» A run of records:
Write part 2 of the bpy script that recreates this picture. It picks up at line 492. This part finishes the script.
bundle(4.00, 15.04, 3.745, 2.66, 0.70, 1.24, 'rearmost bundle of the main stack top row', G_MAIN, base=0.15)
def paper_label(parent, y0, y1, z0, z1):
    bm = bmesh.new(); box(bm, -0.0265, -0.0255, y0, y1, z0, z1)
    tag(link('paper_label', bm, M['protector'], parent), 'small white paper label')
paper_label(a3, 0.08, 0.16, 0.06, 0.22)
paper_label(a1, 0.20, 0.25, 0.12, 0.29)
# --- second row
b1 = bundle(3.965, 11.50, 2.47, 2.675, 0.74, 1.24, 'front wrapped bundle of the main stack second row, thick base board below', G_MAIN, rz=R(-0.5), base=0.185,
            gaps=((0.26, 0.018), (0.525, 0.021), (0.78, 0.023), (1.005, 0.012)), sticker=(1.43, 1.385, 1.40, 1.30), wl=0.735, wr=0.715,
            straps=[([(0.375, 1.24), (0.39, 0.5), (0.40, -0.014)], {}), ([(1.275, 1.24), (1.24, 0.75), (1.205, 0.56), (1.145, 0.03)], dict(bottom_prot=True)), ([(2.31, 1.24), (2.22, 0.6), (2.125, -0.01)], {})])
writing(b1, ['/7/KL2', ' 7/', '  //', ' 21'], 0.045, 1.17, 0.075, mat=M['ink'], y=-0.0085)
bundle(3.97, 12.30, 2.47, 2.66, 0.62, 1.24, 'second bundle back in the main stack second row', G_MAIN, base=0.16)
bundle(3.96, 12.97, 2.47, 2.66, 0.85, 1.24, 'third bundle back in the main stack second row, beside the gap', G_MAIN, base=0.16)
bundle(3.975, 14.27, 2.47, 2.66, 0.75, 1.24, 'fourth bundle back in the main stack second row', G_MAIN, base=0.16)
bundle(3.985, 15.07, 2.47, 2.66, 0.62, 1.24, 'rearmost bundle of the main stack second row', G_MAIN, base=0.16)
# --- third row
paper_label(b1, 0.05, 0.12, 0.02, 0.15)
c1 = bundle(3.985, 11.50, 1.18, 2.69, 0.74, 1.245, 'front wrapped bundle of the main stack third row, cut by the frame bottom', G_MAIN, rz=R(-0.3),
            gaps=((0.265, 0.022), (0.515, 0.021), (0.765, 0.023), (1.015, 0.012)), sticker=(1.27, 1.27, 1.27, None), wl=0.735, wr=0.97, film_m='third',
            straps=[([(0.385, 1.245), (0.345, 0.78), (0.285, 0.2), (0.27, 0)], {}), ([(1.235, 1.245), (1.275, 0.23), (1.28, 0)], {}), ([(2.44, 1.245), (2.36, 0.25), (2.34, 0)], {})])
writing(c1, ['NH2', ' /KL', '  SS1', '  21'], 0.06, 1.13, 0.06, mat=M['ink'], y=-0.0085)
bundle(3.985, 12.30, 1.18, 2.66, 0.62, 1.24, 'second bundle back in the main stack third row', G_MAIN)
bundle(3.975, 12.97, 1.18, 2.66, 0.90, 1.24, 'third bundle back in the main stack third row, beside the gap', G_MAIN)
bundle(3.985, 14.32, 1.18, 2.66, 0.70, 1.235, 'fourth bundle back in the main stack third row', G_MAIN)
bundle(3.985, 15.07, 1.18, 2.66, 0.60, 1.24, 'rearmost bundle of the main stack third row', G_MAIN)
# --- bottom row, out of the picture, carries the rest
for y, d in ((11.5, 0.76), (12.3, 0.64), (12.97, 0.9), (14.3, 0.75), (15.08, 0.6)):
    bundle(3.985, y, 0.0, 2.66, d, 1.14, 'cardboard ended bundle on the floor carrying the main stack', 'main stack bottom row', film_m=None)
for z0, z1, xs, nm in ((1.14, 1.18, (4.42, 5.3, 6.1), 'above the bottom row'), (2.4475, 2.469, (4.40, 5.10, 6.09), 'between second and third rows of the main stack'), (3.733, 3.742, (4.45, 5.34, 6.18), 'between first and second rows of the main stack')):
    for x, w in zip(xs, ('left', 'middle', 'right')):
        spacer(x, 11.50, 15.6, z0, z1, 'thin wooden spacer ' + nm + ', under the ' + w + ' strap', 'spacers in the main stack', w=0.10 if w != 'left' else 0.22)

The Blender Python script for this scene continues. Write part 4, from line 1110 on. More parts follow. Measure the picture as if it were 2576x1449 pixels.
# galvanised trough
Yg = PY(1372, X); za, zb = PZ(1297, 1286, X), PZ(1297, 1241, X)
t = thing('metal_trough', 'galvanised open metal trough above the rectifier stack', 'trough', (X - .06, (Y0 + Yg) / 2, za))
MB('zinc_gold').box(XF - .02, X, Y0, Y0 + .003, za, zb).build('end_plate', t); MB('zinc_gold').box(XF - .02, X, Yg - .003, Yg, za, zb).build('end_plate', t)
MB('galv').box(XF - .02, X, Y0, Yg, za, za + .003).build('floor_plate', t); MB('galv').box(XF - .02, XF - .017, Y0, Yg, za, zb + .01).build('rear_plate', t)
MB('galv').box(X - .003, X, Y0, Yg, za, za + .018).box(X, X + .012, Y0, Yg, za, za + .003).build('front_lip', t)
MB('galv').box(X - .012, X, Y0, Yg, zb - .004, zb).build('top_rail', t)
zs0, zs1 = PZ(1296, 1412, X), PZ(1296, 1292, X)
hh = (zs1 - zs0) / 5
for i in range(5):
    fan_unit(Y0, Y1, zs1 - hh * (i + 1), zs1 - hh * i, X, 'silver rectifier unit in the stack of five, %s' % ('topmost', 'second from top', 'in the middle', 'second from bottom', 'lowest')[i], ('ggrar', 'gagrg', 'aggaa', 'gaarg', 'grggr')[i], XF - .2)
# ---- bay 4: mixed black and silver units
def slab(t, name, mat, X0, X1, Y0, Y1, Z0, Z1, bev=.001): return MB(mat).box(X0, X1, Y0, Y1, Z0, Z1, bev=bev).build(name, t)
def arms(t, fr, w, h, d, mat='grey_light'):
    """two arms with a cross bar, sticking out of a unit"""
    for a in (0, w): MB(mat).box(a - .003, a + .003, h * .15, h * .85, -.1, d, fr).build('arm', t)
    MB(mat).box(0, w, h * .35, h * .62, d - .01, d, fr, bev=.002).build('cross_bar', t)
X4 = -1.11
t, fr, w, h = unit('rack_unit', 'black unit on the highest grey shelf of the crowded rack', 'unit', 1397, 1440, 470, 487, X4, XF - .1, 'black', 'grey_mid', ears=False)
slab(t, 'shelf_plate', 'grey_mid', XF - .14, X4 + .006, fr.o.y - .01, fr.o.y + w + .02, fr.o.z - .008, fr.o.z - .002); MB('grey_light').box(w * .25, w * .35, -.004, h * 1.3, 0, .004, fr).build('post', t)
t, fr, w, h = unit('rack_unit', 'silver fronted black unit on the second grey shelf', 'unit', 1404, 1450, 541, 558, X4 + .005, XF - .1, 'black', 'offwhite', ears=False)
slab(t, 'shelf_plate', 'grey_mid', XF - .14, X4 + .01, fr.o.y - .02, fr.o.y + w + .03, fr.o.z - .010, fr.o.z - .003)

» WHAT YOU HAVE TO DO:
Each line of the material should be echoed exactly.

» ANSWER FOR THIS EXERCISE:
Write part 2 of the bpy script that recreates this picture. It picks up at line 492. This part finishes the script.
bundle(4.00, 15.04, 3.745, 2.66, 0.70, 1.24, 'rearmost bundle of the main stack top row', G_MAIN, base=0.15)
def paper_label(parent, y0, y1, z0, z1):
    bm = bmesh.new(); box(bm, -0.0265, -0.0255, y0, y1, z0, z1)
    tag(link('paper_label', bm, M['protector'], parent), 'small white paper label')
paper_label(a3, 0.08, 0.16, 0.06, 0.22)
paper_label(a1, 0.20, 0.25, 0.12, 0.29)
# --- second row
b1 = bundle(3.965, 11.50, 2.47, 2.675, 0.74, 1.24, 'front wrapped bundle of the main stack second row, thick base board below', G_MAIN, rz=R(-0.5), base=0.185,
            gaps=((0.26, 0.018), (0.525, 0.021), (0.78, 0.023), (1.005, 0.012)), sticker=(1.43, 1.385, 1.40, 1.30), wl=0.735, wr=0.715,
            straps=[([(0.375, 1.24), (0.39, 0.5), (0.40, -0.014)], {}), ([(1.275, 1.24), (1.24, 0.75), (1.205, 0.56), (1.145, 0.03)], dict(bottom_prot=True)), ([(2.31, 1.24), (2.22, 0.6), (2.125, -0.01)], {})])
writing(b1, ['/7/KL2', ' 7/', '  //', ' 21'], 0.045, 1.17, 0.075, mat=M['ink'], y=-0.0085)
bundle(3.97, 12.30, 2.47, 2.66, 0.62, 1.24, 'second bundle back in the main stack second row', G_MAIN, base=0.16)
bundle(3.96, 12.97, 2.47, 2.66, 0.85, 1.24, 'third bundle back in the main stack second row, beside the gap', G_MAIN, base=0.16)
bundle(3.975, 14.27, 2.47, 2.66, 0.75, 1.24, 'fourth bundle back in the main stack second row', G_MAIN, base=0.16)
bundle(3.985, 15.07, 2.47, 2.66, 0.62, 1.24, 'rearmost bundle of the main stack second row', G_MAIN, base=0.16)
# --- third row
paper_label(b1, 0.05, 0.12, 0.02, 0.15)
c1 = bundle(3.985, 11.50, 1.18, 2.69, 0.74, 1.245, 'front wrapped bundle of the main stack third row, cut by the frame bottom', G_MAIN, rz=R(-0.3),
            gaps=((0.265, 0.022), (0.515, 0.021), (0.765, 0.023), (1.015, 0.012)), sticker=(1.27, 1.27, 1.27, None), wl=0.735, wr=0.97, film_m='third',
            straps=[([(0.385, 1.245), (0.345, 0.78), (0.285, 0.2), (0.27, 0)], {}), ([(1.235, 1.245), (1.275, 0.23), (1.28, 0)], {}), ([(2.44, 1.245), (2.36, 0.25), (2.34, 0)], {})])
writing(c1, ['NH2', ' /KL', '  SS1', '  21'], 0.06, 1.13, 0.06, mat=M['ink'], y=-0.0085)
bundle(3.985, 12.30, 1.18, 2.66, 0.62, 1.24, 'second bundle back in the main stack third row', G_MAIN)
bundle(3.975, 12.97, 1.18, 2.66, 0.90, 1.24, 'third bundle back in the main stack third row, beside the gap', G_MAIN)
bundle(3.985, 14.32, 1.18, 2.66, 0.70, 1.235, 'fourth bundle back in the main stack third row', G_MAIN)
bundle(3.985, 15.07, 1.18, 2.66, 0.60, 1.24, 'rearmost bundle of the main stack third row', G_MAIN)
# --- bottom row, out of the picture, carries the rest
for y, d in ((11.5, 0.76), (12.3, 0.64), (12.97, 0.9), (14.3, 0.75), (15.08, 0.6)):
    bundle(3.985, y, 0.0, 2.66, d, 1.14, 'cardboard ended bundle on the floor carrying the main stack', 'main stack bottom row', film_m=None)
for z0, z1, xs, nm in ((1.14, 1.18, (4.42, 5.3, 6.1), 'above the bottom row'), (2.4475, 2.469, (4.40, 5.10, 6.09), 'between second and third rows of the main stack'), (3.733, 3.742, (4.45, 5.34, 6.18), 'between first and second rows of the main stack')):
    for x, w in zip(xs, ('left', 'middle', 'right')):
        spacer(x, 11.50, 15.6, z0, z1, 'thin wooden spacer ' + nm + ', under the ' + w + ' strap', 'spacers in the main stack', w=0.10 if w != 'left' else 0.22)

The Blender Python script for this scene continues. Write part 4, from line 1110 on. More parts follow. Measure the picture as if it were 2576x1449 pixels.
# galvanised trough
Yg = PY(1372, X); za, zb = PZ(1297, 1286, X), PZ(1297, 1241, X)
t = thing('metal_trough', 'galvanised open metal trough above the rectifier stack', 'trough', (X - .06, (Y0 + Yg) / 2, za))
MB('zinc_gold').box(XF - .02, X, Y0, Y0 + .003, za, zb).build('end_plate', t); MB('zinc_gold').box(XF - .02, X, Yg - .003, Yg, za, zb).build('end_plate', t)
MB('galv').box(XF - .02, X, Y0, Yg, za, za + .003).build('floor_plate', t); MB('galv').box(XF - .02, XF - .017, Y0, Yg, za, zb + .01).build('rear_plate', t)
MB('galv').box(X - .003, X, Y0, Yg, za, za + .018).box(X, X + .012, Y0, Yg, za, za + .003).build('front_lip', t)
MB('galv').box(X - .012, X, Y0, Yg, zb - .004, zb).build('top_rail', t)
zs0, zs1 = PZ(1296, 1412, X), PZ(1296, 1292, X)
hh = (zs1 - zs0) / 5
for i in range(5):
    fan_unit(Y0, Y1, zs1 - hh * (i + 1), zs1 - hh * i, X, 'silver rectifier unit in the stack of five, %s' % ('topmost', 'second from top', 'in the middle', 'second from bottom', 'lowest')[i], ('ggrar', 'gagrg', 'aggaa', 'gaarg', 'grggr')[i], XF - .2)
# ---- bay 4: mixed black and silver units
def slab(t, name, mat, X0, X1, Y0, Y1, Z0, Z1, bev=.001): return MB(mat).box(X0, X1, Y0, Y1, Z0, Z1, bev=bev).build(name, t)
def arms(t, fr, w, h, d, mat='grey_light'):
    """two arms with a cross bar, sticking out of a unit"""
    for a in (0, w): MB(mat).box(a - .003, a + .003, h * .15, h * .85, -.1, d, fr).build('arm', t)
    MB(mat).box(0, w, h * .35, h * .62, d - .01, d, fr, bev=.002).build('cross_bar', t)
X4 = -1.11
t, fr, w, h = unit('rack_unit', 'black unit on the highest grey shelf of the crowded rack', 'unit', 1397, 1440, 470, 487, X4, XF - .1, 'black', 'grey_mid', ears=False)
slab(t, 'shelf_plate', 'grey_mid', XF - .14, X4 + .006, fr.o.y - .01, fr.o.y + w + .02, fr.o.z - .008, fr.o.z - .002); MB('grey_light').box(w * .25, w * .35, -.004, h * 1.3, 0, .004, fr).build('post', t)
t, fr, w, h = unit('rack_unit', 'silver fronted black unit on the second grey shelf', 'unit', 1404, 1450, 541, 558, X4 + .005, XF - .1, 'black', 'offwhite', ears=False)
slab(t, 'shelf_plate', 'grey_mid', XF - .14, X4 + .01, fr.o.y - .02, fr.o.y + w + .03, fr.o.z - .010, fr.o.z - .003)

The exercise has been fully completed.